#### DO THIS:
Restate word for word the lines of the records below, starting at the line that contains "Write the bpy" and ending at the line that contains "return n.outputs[2]", with both of those lines included and nothing else.
::: EXTRACTED ENTRIES :::
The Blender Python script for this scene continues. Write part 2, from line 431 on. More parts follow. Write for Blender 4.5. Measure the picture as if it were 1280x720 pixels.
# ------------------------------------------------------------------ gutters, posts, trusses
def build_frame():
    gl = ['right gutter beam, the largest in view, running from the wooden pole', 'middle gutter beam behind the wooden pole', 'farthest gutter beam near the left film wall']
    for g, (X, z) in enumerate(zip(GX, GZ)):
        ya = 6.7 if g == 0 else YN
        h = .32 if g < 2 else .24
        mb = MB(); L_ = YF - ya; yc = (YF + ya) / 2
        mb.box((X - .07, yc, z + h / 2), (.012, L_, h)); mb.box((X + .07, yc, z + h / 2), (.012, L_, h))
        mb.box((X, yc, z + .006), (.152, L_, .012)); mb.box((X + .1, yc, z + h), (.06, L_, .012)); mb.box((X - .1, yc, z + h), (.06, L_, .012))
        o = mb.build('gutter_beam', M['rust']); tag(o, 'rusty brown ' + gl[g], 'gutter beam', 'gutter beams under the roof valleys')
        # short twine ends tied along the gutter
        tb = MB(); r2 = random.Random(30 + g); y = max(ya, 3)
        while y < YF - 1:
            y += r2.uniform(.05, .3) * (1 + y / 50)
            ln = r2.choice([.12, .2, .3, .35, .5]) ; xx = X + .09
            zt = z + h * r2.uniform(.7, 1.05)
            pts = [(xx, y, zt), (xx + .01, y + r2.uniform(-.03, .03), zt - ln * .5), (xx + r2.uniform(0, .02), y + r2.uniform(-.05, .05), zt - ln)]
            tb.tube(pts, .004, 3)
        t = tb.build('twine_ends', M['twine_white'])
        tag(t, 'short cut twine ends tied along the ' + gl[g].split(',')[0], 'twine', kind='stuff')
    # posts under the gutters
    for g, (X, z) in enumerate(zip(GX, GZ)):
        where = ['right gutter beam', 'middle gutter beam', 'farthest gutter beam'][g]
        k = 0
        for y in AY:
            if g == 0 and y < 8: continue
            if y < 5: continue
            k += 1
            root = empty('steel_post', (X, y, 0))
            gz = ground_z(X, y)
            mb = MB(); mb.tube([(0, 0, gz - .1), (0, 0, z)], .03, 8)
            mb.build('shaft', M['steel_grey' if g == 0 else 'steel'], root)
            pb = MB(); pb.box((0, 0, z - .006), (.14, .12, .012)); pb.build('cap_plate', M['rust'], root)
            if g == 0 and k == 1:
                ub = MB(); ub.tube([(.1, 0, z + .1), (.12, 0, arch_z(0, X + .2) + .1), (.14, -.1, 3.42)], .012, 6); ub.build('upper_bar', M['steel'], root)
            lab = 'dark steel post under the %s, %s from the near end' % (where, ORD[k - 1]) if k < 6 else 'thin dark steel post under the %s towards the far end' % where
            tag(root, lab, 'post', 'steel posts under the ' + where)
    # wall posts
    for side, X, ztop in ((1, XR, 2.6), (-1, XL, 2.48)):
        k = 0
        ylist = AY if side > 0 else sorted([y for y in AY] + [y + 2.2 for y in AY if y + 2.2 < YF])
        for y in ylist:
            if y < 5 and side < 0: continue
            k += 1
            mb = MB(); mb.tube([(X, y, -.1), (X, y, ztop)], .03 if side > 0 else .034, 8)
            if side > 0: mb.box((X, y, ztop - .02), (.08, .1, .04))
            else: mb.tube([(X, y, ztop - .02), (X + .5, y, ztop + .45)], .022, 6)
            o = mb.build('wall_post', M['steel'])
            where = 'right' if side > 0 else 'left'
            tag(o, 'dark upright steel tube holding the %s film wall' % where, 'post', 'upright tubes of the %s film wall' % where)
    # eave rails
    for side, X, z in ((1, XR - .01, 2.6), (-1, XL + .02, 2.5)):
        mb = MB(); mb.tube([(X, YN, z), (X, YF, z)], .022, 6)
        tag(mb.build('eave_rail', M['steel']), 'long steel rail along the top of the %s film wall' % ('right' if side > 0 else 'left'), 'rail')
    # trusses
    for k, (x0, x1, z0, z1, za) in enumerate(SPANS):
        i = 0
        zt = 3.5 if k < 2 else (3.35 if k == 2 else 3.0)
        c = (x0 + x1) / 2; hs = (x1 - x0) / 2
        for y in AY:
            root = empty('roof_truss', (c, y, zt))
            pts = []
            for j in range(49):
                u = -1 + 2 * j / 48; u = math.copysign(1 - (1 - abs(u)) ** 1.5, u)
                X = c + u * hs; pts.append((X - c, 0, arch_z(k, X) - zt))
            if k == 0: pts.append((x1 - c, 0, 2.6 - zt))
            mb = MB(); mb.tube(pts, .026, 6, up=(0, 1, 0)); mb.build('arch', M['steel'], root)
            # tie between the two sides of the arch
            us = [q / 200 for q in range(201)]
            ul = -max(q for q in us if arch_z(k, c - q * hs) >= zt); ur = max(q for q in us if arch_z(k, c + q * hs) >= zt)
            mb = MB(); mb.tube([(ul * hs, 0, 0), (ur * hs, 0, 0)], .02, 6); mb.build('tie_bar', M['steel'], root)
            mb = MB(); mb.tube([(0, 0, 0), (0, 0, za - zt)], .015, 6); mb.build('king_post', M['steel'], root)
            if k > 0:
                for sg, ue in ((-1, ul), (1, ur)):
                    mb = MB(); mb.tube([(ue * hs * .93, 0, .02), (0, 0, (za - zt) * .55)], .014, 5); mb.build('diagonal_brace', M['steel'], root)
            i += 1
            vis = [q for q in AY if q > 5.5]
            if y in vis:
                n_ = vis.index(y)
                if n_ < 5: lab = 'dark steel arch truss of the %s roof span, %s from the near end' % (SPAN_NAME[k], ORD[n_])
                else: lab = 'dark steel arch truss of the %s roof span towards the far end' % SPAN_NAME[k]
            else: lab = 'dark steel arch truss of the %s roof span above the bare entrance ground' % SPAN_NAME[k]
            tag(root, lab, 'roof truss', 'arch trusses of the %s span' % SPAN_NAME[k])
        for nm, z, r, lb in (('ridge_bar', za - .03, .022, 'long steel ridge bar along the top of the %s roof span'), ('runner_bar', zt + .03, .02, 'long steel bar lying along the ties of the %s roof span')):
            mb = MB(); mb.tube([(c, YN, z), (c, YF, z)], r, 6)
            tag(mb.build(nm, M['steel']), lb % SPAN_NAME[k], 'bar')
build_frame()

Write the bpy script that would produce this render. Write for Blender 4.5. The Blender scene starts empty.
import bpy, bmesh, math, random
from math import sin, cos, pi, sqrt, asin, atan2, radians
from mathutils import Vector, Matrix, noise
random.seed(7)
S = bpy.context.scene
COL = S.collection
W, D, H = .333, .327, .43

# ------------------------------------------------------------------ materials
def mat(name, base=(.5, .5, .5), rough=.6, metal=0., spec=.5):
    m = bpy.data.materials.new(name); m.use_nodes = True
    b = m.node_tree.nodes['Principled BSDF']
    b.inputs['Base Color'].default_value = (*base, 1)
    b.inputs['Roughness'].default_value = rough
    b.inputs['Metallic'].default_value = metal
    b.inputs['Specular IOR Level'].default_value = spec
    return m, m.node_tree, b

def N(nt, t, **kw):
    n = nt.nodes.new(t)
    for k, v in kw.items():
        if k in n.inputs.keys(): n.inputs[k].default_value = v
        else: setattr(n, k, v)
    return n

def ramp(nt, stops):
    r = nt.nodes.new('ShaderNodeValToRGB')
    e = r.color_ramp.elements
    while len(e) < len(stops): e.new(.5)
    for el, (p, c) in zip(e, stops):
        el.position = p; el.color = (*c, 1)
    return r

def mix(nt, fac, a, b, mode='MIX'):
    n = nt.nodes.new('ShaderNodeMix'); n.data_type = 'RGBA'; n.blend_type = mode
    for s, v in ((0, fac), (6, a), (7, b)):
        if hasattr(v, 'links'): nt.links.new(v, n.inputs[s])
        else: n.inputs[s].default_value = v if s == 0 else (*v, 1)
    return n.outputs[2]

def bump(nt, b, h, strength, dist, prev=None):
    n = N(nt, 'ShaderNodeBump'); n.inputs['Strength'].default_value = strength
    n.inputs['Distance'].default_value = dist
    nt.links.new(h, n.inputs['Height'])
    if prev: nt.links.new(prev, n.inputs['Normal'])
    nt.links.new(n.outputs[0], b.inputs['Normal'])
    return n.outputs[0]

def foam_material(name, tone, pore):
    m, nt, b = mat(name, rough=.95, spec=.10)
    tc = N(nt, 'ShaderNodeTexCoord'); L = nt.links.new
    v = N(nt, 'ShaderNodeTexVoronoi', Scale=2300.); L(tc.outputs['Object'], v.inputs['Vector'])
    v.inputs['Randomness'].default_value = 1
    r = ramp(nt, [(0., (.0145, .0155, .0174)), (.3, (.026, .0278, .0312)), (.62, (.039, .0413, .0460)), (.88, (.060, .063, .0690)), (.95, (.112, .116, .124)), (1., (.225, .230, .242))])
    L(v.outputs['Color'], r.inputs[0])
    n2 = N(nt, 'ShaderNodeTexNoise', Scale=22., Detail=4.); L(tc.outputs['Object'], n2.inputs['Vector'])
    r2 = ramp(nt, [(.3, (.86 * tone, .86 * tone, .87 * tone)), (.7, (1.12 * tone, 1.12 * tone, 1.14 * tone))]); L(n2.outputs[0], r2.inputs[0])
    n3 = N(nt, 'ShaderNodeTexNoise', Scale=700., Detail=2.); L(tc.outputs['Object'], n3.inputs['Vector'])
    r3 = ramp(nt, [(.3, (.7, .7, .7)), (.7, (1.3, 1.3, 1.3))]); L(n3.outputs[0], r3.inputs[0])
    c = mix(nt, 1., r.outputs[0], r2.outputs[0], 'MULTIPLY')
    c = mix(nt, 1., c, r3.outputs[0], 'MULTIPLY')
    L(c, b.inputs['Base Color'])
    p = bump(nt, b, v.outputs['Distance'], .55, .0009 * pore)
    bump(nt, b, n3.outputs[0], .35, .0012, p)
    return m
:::
#### FINISHED TASK:
Write the bpy script that would produce this render. Write for Blender 4.5. The Blender scene starts empty.
import bpy, bmesh, math, random
from math import sin, cos, pi, sqrt, asin, atan2, radians
from mathutils import Vector, Matrix, noise
random.seed(7)
S = bpy.context.scene
COL = S.collection
W, D, H = .333, .327, .43

# ------------------------------------------------------------------ materials
def mat(name, base=(.5, .5, .5), rough=.6, metal=0., spec=.5):
    m = bpy.data.materials.new(name); m.use_nodes = True
    b = m.node_tree.nodes['Principled BSDF']
    b.inputs['Base Color'].default_value = (*base, 1)
    b.inputs['Roughness'].default_value = rough
    b.inputs['Metallic'].default_value = metal
    b.inputs['Specular IOR Level'].default_value = spec
    return m, m.node_tree, b

def N(nt, t, **kw):
    n = nt.nodes.new(t)
    for k, v in kw.items():
        if k in n.inputs.keys(): n.inputs[k].default_value = v
        else: setattr(n, k, v)
    return n

def ramp(nt, stops):
    r = nt.nodes.new('ShaderNodeValToRGB')
    e = r.color_ramp.elements
    while len(e) < len(stops): e.new(.5)
    for el, (p, c) in zip(e, stops):
        el.position = p; el.color = (*c, 1)
    return r

def mix(nt, fac, a, b, mode='MIX'):
    n = nt.nodes.new('ShaderNodeMix'); n.data_type = 'RGBA'; n.blend_type = mode
    for s, v in ((0, fac), (6, a), (7, b)):
        if hasattr(v, 'links'): nt.links.new(v, n.inputs[s])
        else: n.inputs[s].default_value = v if s == 0 else (*v, 1)
    return n.outputs[2]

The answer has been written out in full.